• EXERCISE REQUIREMENTS:
The lines to extract run from the first line of the entries through the line that contains "s.out = s.t.nodes['Material Output']"; reproduce exactly those lines and no others.

• TASK INPUTS:
# # # # #
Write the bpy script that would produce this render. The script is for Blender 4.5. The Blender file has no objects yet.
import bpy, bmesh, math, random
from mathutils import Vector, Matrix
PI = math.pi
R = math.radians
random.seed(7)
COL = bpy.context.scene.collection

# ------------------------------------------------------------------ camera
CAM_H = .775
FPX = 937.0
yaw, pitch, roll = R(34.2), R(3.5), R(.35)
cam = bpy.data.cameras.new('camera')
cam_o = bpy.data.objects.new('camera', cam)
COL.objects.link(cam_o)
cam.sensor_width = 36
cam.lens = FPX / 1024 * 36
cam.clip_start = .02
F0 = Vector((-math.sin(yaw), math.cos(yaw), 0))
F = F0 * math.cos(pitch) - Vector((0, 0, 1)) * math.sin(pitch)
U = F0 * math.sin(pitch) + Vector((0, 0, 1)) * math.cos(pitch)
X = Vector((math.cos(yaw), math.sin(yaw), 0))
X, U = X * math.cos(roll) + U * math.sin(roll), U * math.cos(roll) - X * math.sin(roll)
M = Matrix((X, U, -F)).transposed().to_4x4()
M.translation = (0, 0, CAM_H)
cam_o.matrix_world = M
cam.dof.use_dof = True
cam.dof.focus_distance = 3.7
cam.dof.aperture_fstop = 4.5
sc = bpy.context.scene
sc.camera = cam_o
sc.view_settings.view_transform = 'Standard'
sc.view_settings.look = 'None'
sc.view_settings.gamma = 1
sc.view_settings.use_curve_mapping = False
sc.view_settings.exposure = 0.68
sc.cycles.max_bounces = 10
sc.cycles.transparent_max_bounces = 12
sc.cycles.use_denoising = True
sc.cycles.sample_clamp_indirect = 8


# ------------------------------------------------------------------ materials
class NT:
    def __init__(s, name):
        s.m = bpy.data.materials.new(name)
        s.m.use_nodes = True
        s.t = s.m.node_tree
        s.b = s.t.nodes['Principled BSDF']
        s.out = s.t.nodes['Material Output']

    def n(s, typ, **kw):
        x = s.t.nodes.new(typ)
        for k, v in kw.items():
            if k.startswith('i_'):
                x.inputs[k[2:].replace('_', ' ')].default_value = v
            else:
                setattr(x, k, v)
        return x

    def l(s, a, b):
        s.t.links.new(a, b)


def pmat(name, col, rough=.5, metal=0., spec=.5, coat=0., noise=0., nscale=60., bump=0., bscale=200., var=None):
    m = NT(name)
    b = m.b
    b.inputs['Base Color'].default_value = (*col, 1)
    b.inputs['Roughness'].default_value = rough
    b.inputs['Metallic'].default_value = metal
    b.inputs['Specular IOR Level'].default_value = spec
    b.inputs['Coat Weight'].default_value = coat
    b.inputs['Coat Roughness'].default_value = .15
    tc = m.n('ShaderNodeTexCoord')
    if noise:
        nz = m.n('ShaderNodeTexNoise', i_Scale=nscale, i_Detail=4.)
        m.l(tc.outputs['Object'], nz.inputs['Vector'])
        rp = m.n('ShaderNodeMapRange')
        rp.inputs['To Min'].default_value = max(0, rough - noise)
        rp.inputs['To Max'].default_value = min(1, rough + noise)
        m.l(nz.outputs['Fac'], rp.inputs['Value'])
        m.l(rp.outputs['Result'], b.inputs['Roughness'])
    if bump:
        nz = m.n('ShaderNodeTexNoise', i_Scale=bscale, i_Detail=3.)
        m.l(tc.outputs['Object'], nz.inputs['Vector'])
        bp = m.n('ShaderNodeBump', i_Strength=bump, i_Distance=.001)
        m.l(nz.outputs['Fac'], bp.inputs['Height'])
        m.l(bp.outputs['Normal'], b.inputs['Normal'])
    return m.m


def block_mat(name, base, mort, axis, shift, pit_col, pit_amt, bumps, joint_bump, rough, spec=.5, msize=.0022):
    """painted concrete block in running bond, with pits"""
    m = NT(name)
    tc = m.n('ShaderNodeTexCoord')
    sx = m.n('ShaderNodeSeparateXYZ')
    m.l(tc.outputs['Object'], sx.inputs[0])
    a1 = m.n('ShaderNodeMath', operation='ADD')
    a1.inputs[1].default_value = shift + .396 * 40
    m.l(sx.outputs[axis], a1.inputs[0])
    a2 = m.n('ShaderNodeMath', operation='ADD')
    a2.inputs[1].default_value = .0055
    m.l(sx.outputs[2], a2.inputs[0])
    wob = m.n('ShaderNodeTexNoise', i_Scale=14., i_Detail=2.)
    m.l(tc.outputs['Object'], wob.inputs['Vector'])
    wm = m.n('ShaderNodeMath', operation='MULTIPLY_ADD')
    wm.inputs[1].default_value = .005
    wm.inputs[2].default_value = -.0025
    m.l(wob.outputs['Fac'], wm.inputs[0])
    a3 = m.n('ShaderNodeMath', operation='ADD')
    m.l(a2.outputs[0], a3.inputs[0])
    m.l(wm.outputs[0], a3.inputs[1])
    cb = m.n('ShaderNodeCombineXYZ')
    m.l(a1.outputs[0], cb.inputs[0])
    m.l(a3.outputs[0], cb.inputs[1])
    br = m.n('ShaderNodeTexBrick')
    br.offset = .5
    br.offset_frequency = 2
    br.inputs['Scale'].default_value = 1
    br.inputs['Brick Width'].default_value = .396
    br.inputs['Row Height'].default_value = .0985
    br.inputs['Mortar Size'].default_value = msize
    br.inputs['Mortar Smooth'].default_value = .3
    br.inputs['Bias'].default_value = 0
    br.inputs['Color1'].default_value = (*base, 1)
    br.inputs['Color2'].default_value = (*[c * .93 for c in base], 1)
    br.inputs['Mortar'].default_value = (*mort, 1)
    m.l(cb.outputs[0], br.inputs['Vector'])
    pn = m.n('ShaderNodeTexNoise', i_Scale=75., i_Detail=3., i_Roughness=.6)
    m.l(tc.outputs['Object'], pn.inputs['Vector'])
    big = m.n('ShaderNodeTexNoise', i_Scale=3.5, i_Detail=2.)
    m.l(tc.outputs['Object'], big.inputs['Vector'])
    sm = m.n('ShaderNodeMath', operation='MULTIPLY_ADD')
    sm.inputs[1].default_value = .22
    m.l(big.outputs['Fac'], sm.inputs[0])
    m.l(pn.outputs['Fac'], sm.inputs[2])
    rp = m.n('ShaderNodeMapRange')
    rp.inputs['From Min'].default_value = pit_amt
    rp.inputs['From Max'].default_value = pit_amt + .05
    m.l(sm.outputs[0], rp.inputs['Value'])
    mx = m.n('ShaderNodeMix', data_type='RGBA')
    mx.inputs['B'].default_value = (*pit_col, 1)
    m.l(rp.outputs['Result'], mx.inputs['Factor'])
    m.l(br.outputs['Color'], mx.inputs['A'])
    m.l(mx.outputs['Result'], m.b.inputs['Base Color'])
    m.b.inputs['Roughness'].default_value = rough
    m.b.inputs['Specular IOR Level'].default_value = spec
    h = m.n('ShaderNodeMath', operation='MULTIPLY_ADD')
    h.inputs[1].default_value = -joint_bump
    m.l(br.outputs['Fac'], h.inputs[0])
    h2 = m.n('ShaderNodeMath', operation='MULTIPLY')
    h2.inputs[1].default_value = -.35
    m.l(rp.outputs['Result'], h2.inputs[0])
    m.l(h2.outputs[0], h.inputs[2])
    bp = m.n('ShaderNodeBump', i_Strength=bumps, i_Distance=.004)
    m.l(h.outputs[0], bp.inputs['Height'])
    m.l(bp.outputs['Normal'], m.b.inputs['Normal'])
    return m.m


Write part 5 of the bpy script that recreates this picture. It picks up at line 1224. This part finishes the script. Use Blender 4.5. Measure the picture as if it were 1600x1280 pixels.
# # # # #
• CORRECT RESPONSE:
Write the bpy script that would produce this render. The script is for Blender 4.5. The Blender file has no objects yet.
import bpy, bmesh, math, random
from mathutils import Vector, Matrix
PI = math.pi
R = math.radians
random.seed(7)
COL = bpy.context.scene.collection

# ------------------------------------------------------------------ camera
CAM_H = .775
FPX = 937.0
yaw, pitch, roll = R(34.2), R(3.5), R(.35)
cam = bpy.data.cameras.new('camera')
cam_o = bpy.data.objects.new('camera', cam)
COL.objects.link(cam_o)
cam.sensor_width = 36
cam.lens = FPX / 1024 * 36
cam.clip_start = .02
F0 = Vector((-math.sin(yaw), math.cos(yaw), 0))
F = F0 * math.cos(pitch) - Vector((0, 0, 1)) * math.sin(pitch)
U = F0 * math.sin(pitch) + Vector((0, 0, 1)) * math.cos(pitch)
X = Vector((math.cos(yaw), math.sin(yaw), 0))
X, U = X * math.cos(roll) + U * math.sin(roll), U * math.cos(roll) - X * math.sin(roll)
M = Matrix((X, U, -F)).transposed().to_4x4()
M.translation = (0, 0, CAM_H)
cam_o.matrix_world = M
cam.dof.use_dof = True
cam.dof.focus_distance = 3.7
cam.dof.aperture_fstop = 4.5
sc = bpy.context.scene
sc.camera = cam_o
sc.view_settings.view_transform = 'Standard'
sc.view_settings.look = 'None'
sc.view_settings.gamma = 1
sc.view_settings.use_curve_mapping = False
sc.view_settings.exposure = 0.68
sc.cycles.max_bounces = 10
sc.cycles.transparent_max_bounces = 12
sc.cycles.use_denoising = True
sc.cycles.sample_clamp_indirect = 8


# ------------------------------------------------------------------ materials
class NT:
    def __init__(s, name):
        s.m = bpy.data.materials.new(name)
        s.m.use_nodes = True
        s.t = s.m.node_tree
        s.b = s.t.nodes['Principled BSDF']
        s.out = s.t.nodes['Material Output']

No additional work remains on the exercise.